■ **Exercise description**
Quote only the lines from the top of the listing below down to and including the line with "W.node_tree.nodes['Background'].inputs[1].default_value = 1.3".

■ **Extracted data**
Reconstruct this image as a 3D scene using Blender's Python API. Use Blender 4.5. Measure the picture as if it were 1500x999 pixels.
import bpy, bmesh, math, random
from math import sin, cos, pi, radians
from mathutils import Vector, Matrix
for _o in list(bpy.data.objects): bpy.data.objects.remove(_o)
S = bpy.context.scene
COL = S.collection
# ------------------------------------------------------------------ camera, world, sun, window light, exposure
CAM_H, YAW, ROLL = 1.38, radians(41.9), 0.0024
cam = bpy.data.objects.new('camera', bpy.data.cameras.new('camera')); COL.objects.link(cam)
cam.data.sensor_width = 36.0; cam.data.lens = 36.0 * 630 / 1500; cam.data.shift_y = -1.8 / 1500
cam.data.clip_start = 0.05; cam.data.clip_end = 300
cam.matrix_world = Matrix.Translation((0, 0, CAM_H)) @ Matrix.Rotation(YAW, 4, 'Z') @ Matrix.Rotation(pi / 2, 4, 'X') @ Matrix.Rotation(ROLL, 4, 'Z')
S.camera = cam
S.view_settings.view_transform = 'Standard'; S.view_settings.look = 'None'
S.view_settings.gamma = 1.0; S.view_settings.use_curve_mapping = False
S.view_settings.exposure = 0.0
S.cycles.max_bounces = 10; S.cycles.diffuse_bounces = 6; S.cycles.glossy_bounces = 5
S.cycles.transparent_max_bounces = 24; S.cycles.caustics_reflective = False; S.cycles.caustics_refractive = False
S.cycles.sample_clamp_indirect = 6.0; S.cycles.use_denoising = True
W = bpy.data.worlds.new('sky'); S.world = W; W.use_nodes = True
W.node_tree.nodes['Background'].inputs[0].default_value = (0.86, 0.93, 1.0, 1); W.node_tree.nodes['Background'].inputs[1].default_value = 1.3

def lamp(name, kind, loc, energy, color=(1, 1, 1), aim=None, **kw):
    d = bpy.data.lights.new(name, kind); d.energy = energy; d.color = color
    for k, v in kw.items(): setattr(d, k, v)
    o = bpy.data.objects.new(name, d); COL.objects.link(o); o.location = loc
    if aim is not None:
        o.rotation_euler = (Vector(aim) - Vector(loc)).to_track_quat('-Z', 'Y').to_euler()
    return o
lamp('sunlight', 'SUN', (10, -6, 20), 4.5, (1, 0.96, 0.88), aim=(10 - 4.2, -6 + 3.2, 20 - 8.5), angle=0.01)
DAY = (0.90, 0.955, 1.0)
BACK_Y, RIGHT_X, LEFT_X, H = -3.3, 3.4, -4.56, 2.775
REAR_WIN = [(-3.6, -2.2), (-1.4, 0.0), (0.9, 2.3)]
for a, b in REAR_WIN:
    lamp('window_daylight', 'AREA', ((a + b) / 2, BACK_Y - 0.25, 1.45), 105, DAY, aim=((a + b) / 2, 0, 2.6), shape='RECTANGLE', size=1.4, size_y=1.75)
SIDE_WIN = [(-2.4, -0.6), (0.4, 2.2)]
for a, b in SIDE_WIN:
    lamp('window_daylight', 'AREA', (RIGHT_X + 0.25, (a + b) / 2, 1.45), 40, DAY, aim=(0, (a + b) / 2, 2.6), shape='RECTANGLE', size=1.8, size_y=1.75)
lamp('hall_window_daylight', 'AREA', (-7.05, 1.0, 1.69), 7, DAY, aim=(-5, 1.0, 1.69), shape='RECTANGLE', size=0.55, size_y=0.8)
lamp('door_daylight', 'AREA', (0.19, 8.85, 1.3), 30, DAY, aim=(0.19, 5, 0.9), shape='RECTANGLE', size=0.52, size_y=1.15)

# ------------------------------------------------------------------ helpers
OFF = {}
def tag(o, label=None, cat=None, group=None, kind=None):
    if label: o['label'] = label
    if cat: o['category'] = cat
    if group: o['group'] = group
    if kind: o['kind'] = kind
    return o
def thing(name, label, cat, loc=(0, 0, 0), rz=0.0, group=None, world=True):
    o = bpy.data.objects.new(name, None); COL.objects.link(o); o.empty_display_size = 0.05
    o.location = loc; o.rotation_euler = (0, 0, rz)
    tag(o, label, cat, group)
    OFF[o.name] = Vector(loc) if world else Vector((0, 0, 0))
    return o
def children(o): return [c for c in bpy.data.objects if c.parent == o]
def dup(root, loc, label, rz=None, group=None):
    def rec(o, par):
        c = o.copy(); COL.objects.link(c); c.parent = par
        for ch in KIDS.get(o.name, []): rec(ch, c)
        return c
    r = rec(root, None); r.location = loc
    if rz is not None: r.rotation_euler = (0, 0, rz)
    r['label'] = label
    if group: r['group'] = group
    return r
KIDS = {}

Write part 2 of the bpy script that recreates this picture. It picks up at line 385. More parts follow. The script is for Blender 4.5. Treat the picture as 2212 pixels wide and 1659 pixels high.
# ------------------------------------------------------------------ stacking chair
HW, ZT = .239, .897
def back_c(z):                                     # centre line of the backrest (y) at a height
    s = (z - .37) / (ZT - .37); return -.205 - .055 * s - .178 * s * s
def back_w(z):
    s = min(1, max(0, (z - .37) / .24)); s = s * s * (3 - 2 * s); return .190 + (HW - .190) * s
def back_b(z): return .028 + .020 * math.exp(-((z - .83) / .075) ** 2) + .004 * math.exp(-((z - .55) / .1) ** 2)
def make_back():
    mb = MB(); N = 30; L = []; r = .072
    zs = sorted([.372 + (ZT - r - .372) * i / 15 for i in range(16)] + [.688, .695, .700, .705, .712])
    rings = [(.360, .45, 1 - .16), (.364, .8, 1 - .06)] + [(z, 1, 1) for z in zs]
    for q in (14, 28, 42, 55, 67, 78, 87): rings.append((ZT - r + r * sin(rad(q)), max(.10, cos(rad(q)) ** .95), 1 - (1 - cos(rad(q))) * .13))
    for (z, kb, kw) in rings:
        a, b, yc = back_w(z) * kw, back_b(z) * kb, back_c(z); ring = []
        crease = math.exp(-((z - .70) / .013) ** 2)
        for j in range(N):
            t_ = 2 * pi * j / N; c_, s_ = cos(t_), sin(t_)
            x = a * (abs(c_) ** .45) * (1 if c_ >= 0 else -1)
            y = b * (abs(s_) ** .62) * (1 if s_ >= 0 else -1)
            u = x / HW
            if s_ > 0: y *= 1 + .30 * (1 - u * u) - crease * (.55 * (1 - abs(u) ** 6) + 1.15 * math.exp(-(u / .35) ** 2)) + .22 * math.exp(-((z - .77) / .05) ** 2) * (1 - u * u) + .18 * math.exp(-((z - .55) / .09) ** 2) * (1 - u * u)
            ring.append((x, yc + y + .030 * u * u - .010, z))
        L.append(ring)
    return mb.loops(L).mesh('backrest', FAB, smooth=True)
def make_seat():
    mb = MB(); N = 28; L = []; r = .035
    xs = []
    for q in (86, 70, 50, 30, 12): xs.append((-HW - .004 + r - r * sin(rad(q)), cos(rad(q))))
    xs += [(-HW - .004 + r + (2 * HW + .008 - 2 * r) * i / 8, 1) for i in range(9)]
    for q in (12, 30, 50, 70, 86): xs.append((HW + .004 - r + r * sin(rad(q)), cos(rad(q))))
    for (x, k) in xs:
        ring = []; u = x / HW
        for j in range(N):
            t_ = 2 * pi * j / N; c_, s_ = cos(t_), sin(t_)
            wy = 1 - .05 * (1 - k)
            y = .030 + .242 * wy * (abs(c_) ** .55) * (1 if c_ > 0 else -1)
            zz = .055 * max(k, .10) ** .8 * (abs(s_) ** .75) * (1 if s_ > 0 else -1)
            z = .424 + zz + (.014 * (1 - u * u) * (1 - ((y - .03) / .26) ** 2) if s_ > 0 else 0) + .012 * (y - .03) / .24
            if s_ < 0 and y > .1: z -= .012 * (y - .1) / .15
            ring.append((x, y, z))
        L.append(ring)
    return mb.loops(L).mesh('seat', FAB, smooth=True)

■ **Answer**
Reconstruct this image as a 3D scene using Blender's Python API. Use Blender 4.5. Measure the picture as if it were 1500x999 pixels.
import bpy, bmesh, math, random
from math import sin, cos, pi, radians
from mathutils import Vector, Matrix
for _o in list(bpy.data.objects): bpy.data.objects.remove(_o)
S = bpy.context.scene
COL = S.collection
# ------------------------------------------------------------------ camera, world, sun, window light, exposure
CAM_H, YAW, ROLL = 1.38, radians(41.9), 0.0024
cam = bpy.data.objects.new('camera', bpy.data.cameras.new('camera')); COL.objects.link(cam)
cam.data.sensor_width = 36.0; cam.data.lens = 36.0 * 630 / 1500; cam.data.shift_y = -1.8 / 1500
cam.data.clip_start = 0.05; cam.data.clip_end = 300
cam.matrix_world = Matrix.Translation((0, 0, CAM_H)) @ Matrix.Rotation(YAW, 4, 'Z') @ Matrix.Rotation(pi / 2, 4, 'X') @ Matrix.Rotation(ROLL, 4, 'Z')
S.camera = cam
S.view_settings.view_transform = 'Standard'; S.view_settings.look = 'None'
S.view_settings.gamma = 1.0; S.view_settings.use_curve_mapping = False
S.view_settings.exposure = 0.0
S.cycles.max_bounces = 10; S.cycles.diffuse_bounces = 6; S.cycles.glossy_bounces = 5
S.cycles.transparent_max_bounces = 24; S.cycles.caustics_reflective = False; S.cycles.caustics_refractive = False
S.cycles.sample_clamp_indirect = 6.0; S.cycles.use_denoising = True
W = bpy.data.worlds.new('sky'); S.world = W; W.use_nodes = True
W.node_tree.nodes['Background'].inputs[0].default_value = (0.86, 0.93, 1.0, 1); W.node_tree.nodes['Background'].inputs[1].default_value = 1.3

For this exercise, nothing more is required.